Sur Maurice Audin, on se référera bien sûr à L’Affaire Audin de Pierre Vidal-Naquet (Paris, Editions de Minuit, 1958, rééd. 1989, 192 p., 10,50 €). On pourra lire aussi (http://smf4.emath.fr/Publications/Gazette/1998/75/smf_gazette_75_11-16.pdf) l’allocution donnée par le mathématicien Laurent Schwartz pour la commémoration du quarantième anniversaire de la soutenance in absentia de la thèse du jeune enseignant et chercheur en mathématiques de l’université d’Alger, en Sorbonne, le 2 décembre 1957. Maurice Audin était mort sous la torture, assassiné après dix jours de souffrances indicibles, le 21 juin 1957, étranglé par un officier de l’armée française. Cette soutenance in absentia, qui n’eut pas d’autre équivalent dans l’histoire, fut une « révolte de l’université ».
Du côté algérien et des figures qui font le lien avec la France des libertés et des cultures, il faut évoquer l’écrivain de langue française, originaire de Haute Kabylie, Mouloud Feraoun (1913-1962), assassiné à Alger par un commando Delta de l’OAS en même temps que cinq autres professeurs. Ancien élève de l'école normale d'Instituteurs de Bouzaréah, instituteur puis directeur d'école, enfin inspecteur des centres socio-éducatifs (CSE) créés à l’initiative de Germaine Tillion, Feraoun publie son premier roman en 1934. Le Fils du pauvre reçoit le Grand prix de la ville d'Alger. Après la Seconde Guerre mondiale, il se rapproche d’Albert Camus. En 1953, il publie son deuxième roman, La Terre et le Sang, honoré du Prix du roman populiste. L’année suivante, le Seuil publie son autobiographie (certes expurgée de son expérience à l’école normale). En 1957, c’est au tour des Chemins qui montent, puis, aux éditions de Minuit, la traduction des Poèmes de Si Mohand. Son Journal ne sera publié au Seuil qu'après sa mort.
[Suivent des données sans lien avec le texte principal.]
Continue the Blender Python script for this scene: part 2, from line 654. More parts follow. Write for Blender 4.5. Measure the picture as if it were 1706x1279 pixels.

Le 15 mars 1962 à 10h30, le commando Delta dirigé par Roger Degueldre investit le siège des CSE dans le secteur d’El Biar où sont réunis six responsables : Max Marchand, chef des CSE, inspecteur d’académie précédemment en poste à Bône, muté à Alger après un attentat contre son domicile en 1961 ; Mouloud Feraoun et Ali Hammoutène, directeurs adjoints des CSE ; Marcel Basset, chef d’un centre de formation ; Robert Aimard et Salah Ould Aoudia, inspecteurs des CSE. Tous sont des fonctionnaires de l’Éducation nationale. Pour Sylvie Thénault (« Mouloud Feraoun, un écrivain dans la guerre d’Algérie »,Vingtième Siècle. Revue d’histoire, 1999), Feraoun est « un inclassable ». « Il est écrivain algérien certes, mais de langue française et né en Kabylie. La complexité de son identité repose sur ces trois composantes intimement mêlées, résultat d’un cheminement exceptionnel qui a mené le fils d’une pauvre famille kabyle au métier d’instituteur et à la littérature ».
Il est toujours temps de rendre hommage à ces personnalités communes à deux sociétés –hors du commun pour leurs engagements, en partant du travail de connaissance qui leur est consacré.